What makes this even more galling is where the money is going. While councils are squeezed, the SNP is increasing foreign aid by 25  per cent, boosting its constitution budget by £36 million, and pouring more cash into its international offices. This is a government that can always find money for its own obsessions, but never for the basics that matter to families.

Communities like Dunfermline will feel this acutely. Dunfermline is growing, bringing opportunity but also pressure on schools, housing, transport and care services. Meeting those needs requires a council that is properly funded and empowered to plan. Instead, it will be handed another SNP Budget that looks generous in press releases but leaves local government scraping by behind the scenes.

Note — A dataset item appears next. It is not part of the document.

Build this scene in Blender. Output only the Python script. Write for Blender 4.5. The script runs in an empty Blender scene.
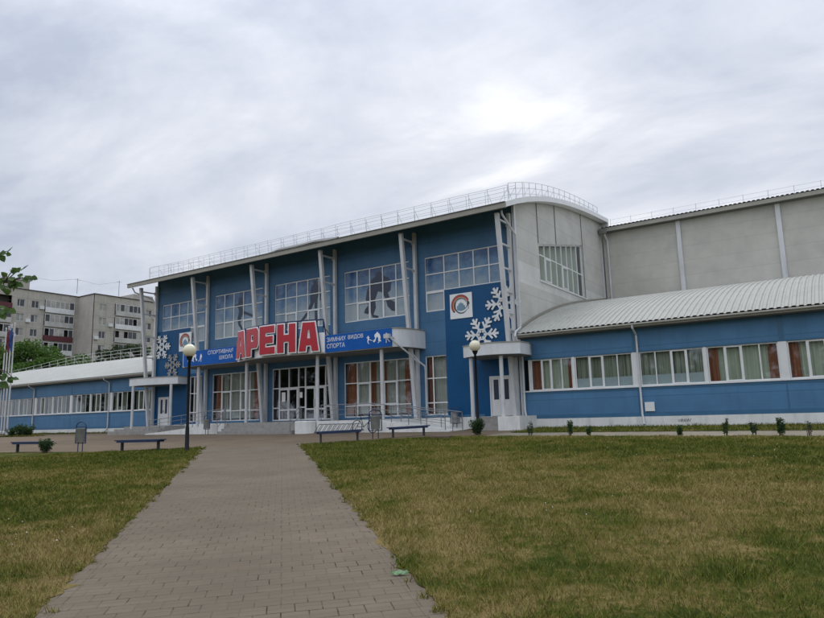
import bpy, math, random
import numpy as np
from mathutils import Vector, Matrix
from mathutils.geometry import tessellate_polygon
random.seed(7)
rng = np.random.default_rng(11)
S = bpy.context.scene
COL = S.collection
R = math.radians

# ------------------------------------------------------------ terrain height
def gz(x, y):
    return -1.6 + 0.0298*min(y, 33.0) - 0.0016*max(-80.0, min(30.0, x))

# ------------------------------------------------------------ materials
def new_mat(name):
    m = bpy.data.materials.new(name); m.use_nodes = True
    nt = m.node_tree
    b = nt.nodes['Principled BSDF']
    return m, nt, b

def nd(nt, t, **kw):
    n = nt.nodes.new(t)
    for k, v in kw.items():
        if k in n.inputs: n.inputs[k].default_value = v
        else: setattr(n, k, v)
    return n

def mth(nt, op, a, b=None, clamp=False):
    n = nt.nodes.new('ShaderNodeMath'); n.operation = op; n.use_clamp = clamp
    for i, v in enumerate((a, b)):
        if v is None: continue
        if isinstance(v, (int, float)): n.inputs[i].default_value = v
        else: nt.links.new(v, n.inputs[i])
    return n.outputs[0]

def mixc(nt, fac, a, b, mode='MIX'):
    n = nt.nodes.new('ShaderNodeMix'); n.data_type = 'RGBA'; n.blend_type = mode
    for sock, v in ((n.inputs[0], fac), (n.inputs[6], a), (n.inputs[7], b)):
        if isinstance(v, (int, float)): sock.default_value = v
        elif isinstance(v, tuple): sock.default_value = (*v, 1) if len(v) == 3 else v
        else: nt.links.new(v, sock)
    return n.outputs[2]

def pos(nt, scale=(1, 1, 1), rotz=0.0, obj=False):
    if obj:
        src = nt.nodes.new('ShaderNodeTexCoord').outputs['Object']
    else:
        src = nt.nodes.new('ShaderNodeNewGeometry').outputs['Position']
    mp = nt.nodes.new('ShaderNodeMapping'); mp.inputs['Scale'].default_value = scale
    mp.inputs['Rotation'].default_value = (0, 0, rotz)
    nt.links.new(src, mp.inputs['Vector'])
    return mp.outputs[0]

def noise(nt, vec, scale, detail=4.0, rough=0.55):
    n = nd(nt, 'ShaderNodeTexNoise', Scale=scale, Detail=detail, Roughness=rough)
    nt.links.new(vec, n.inputs['Vector'])
    return n.outputs[0]

def ramp(nt, v, stops):
    n = nt.nodes.new('ShaderNodeValToRGB')
    el = n.color_ramp.elements
    while len(el) < len(stops): el.new(0.5)
    for e, (p, c) in zip(el, stops):
        e.position = p; e.color = (*c, 1) if isinstance(c, tuple) else (c, c, c, 1)
    nt.links.new(v, n.inputs[0])
    return n.outputs[0]

def bump(nt, b, h, strength=0.3, dist=0.02):
    n = nd(nt, 'ShaderNodeBump', Strength=strength, Distance=dist)
    nt.links.new(h, n.inputs['Height']); nt.links.new(n.outputs[0], b.inputs['Normal'])

def plain(name, col, rough=0.5, metal=0.0, var=0.12, scale=1.5, obj=False, dirt=0.0, spec=0.5):
    """paint or plaster with uneven wear"""
    m, nt, b = new_mat(name)
    v = pos(nt, obj=obj)
    n1 = noise(nt, v, scale, 6.0, 0.6)
    lo = tuple(c*(1-var) for c in col); hi = tuple(min(1, c*(1+var)) for c in col)
    c = ramp(nt, n1, [(0.3, lo), (0.7, hi)])
    if dirt > 0:
        vs = pos(nt, (2.5, 2.5, 0.35), obj=obj)
        n2 = noise(nt, vs, 1.6, 5.0, 0.65)
        f = ramp(nt, n2, [(0.48, 0.0), (0.72, 1.0)])
        f = mth(nt, 'MULTIPLY', f, dirt)
        c = mixc(nt, f, c, tuple(0.45*x+0.02 for x in col))
    nt.links.new(c, b.inputs['Base Color'])
    r = ramp(nt, n1, [(0.2, max(0.05, rough-0.1)), (0.8, min(1, rough+0.1))])
    nt.links.new(r, b.inputs['Roughness'])
    b.inputs['Metallic'].default_value = metal
    b.inputs['Specular IOR Level'].default_value = spec
    return m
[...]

Scottish Labour, disgracefully, offers no real alternative. They talk about spending more, but they refuse to challenge the SNP’s destructive tax policy or its out-of-control benefits bill. That means more stealth taxes, weaker growth and even less money for councils.

Scotland deserves better.

The Scottish Conservatives set out a different path: raising tax thresholds with inflation, cutting the basic rate to 19p, and letting people keep more of what they earn. A package that would have saved working Scots up to £718 next year. That is how you grow the economy, strengthen the tax base and properly fund local services.

The SNP’s January Budget was not a serious plan for Scotland. It was a stealth tax on aspiration, designed to hide economic failure behind higher bills. But Scotland’s councils, and the communities they serve, will be left to pay the price.